• [LISTED ENTRIES]
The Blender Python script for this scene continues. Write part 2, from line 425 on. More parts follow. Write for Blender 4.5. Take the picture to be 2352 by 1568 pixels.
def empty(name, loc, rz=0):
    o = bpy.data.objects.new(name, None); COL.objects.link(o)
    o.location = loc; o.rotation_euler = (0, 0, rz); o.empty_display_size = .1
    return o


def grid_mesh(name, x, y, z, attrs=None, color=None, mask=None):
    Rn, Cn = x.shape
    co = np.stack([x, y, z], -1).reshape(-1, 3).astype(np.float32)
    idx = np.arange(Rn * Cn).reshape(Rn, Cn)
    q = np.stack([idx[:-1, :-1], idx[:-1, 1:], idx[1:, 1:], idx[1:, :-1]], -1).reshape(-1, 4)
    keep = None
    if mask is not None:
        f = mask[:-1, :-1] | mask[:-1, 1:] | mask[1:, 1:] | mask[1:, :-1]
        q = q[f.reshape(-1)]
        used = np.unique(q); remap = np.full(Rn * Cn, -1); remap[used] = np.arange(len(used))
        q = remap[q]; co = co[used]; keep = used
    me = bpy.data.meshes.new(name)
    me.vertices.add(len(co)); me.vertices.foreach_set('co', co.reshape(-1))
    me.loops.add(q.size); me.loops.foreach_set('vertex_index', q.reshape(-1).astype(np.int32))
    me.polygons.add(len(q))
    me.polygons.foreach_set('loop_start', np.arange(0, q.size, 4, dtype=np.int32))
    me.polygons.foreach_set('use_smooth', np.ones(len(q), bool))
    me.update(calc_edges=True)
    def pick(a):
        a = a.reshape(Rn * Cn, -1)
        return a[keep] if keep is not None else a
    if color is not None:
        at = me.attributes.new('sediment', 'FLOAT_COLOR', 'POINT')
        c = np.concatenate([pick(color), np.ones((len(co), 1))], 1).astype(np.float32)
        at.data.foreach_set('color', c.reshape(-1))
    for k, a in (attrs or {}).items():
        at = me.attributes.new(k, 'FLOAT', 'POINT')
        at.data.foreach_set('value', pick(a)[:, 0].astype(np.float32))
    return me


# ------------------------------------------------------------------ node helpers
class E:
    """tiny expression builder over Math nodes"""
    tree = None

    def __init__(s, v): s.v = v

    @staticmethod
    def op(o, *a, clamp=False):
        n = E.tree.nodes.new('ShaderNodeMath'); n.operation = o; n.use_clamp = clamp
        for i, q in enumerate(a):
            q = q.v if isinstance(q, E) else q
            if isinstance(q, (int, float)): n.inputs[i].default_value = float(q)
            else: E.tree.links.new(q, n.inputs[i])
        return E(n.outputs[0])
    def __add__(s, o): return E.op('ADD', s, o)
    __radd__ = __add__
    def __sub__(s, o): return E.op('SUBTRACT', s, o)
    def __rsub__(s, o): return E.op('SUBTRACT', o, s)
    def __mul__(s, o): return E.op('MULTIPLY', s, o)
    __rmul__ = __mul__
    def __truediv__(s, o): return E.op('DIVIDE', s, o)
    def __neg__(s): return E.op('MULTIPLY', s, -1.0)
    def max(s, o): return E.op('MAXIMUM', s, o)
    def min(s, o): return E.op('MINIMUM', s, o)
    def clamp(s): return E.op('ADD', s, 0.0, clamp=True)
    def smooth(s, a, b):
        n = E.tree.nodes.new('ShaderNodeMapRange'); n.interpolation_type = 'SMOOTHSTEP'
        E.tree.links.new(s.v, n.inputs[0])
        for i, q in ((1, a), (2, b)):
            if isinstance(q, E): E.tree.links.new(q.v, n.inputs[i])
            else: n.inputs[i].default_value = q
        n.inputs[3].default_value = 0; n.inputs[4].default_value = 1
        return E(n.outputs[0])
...
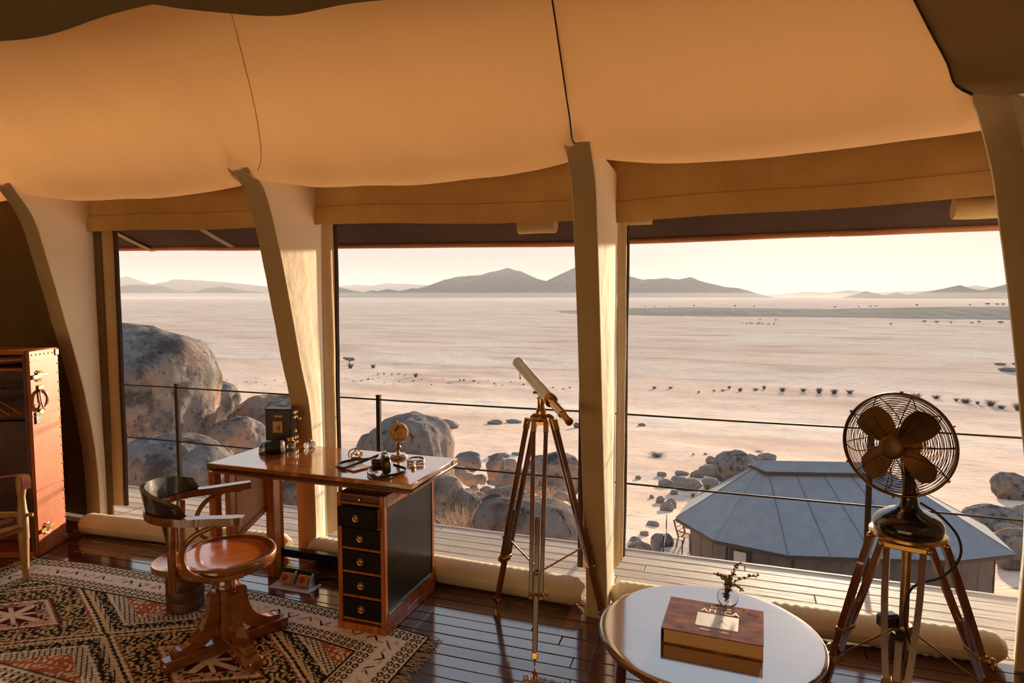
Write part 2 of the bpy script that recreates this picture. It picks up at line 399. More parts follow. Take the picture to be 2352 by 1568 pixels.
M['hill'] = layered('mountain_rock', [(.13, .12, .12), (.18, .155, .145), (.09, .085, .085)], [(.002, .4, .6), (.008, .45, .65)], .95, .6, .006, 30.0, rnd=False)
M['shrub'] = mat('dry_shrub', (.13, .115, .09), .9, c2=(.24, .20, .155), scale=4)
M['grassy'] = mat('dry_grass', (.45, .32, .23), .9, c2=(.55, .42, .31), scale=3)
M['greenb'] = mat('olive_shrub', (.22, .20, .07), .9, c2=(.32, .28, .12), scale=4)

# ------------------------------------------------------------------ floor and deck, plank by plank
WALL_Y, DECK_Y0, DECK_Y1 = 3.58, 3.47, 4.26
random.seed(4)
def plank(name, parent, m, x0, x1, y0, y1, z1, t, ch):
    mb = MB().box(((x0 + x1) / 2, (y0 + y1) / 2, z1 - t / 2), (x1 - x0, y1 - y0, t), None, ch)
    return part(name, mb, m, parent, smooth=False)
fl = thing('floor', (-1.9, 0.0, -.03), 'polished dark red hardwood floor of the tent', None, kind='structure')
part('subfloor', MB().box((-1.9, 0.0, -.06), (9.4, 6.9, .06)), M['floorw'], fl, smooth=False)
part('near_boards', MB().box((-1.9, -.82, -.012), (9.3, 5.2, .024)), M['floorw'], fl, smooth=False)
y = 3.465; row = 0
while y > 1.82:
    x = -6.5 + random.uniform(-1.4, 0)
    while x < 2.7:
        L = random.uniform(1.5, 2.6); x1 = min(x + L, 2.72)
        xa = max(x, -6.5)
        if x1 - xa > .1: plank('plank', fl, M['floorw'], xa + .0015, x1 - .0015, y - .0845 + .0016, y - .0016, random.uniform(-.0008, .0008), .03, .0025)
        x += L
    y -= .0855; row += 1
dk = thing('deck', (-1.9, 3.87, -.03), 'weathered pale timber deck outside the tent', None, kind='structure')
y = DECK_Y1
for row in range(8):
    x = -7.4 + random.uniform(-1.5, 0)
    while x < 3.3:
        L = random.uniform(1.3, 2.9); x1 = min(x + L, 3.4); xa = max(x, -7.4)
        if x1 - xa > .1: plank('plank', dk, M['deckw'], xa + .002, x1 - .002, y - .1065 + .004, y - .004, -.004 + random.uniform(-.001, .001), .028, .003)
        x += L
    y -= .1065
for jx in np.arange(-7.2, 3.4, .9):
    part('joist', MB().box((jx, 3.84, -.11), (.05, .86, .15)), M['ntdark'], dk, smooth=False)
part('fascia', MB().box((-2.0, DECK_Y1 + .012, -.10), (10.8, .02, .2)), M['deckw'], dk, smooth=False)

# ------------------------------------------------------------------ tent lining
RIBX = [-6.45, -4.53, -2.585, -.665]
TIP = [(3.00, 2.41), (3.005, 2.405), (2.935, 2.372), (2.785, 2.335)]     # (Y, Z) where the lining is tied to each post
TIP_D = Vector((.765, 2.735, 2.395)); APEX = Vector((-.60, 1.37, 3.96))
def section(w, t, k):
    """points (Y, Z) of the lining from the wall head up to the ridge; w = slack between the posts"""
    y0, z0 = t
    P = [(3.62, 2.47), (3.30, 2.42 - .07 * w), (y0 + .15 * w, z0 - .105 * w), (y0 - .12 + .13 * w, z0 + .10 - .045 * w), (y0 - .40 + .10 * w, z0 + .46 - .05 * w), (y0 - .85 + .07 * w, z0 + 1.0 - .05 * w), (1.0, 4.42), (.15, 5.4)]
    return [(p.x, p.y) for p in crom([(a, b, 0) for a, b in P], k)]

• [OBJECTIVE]
Using the entries above, give again exactly the lines from the line holding "Write part 2 of" through the line holding "c2=(.32, .28, .12), scale=4)". Include both end lines and nothing else.

• [RESULT OF THE TASK]
Write part 2 of the bpy script that recreates this picture. It picks up at line 399. More parts follow. Take the picture to be 2352 by 1568 pixels.
M['hill'] = layered('mountain_rock', [(.13, .12, .12), (.18, .155, .145), (.09, .085, .085)], [(.002, .4, .6), (.008, .45, .65)], .95, .6, .006, 30.0, rnd=False)
M['shrub'] = mat('dry_shrub', (.13, .115, .09), .9, c2=(.24, .20, .155), scale=4)
M['grassy'] = mat('dry_grass', (.45, .32, .23), .9, c2=(.55, .42, .31), scale=3)
M['greenb'] = mat('olive_shrub', (.22, .20, .07), .9, c2=(.32, .28, .12), scale=4)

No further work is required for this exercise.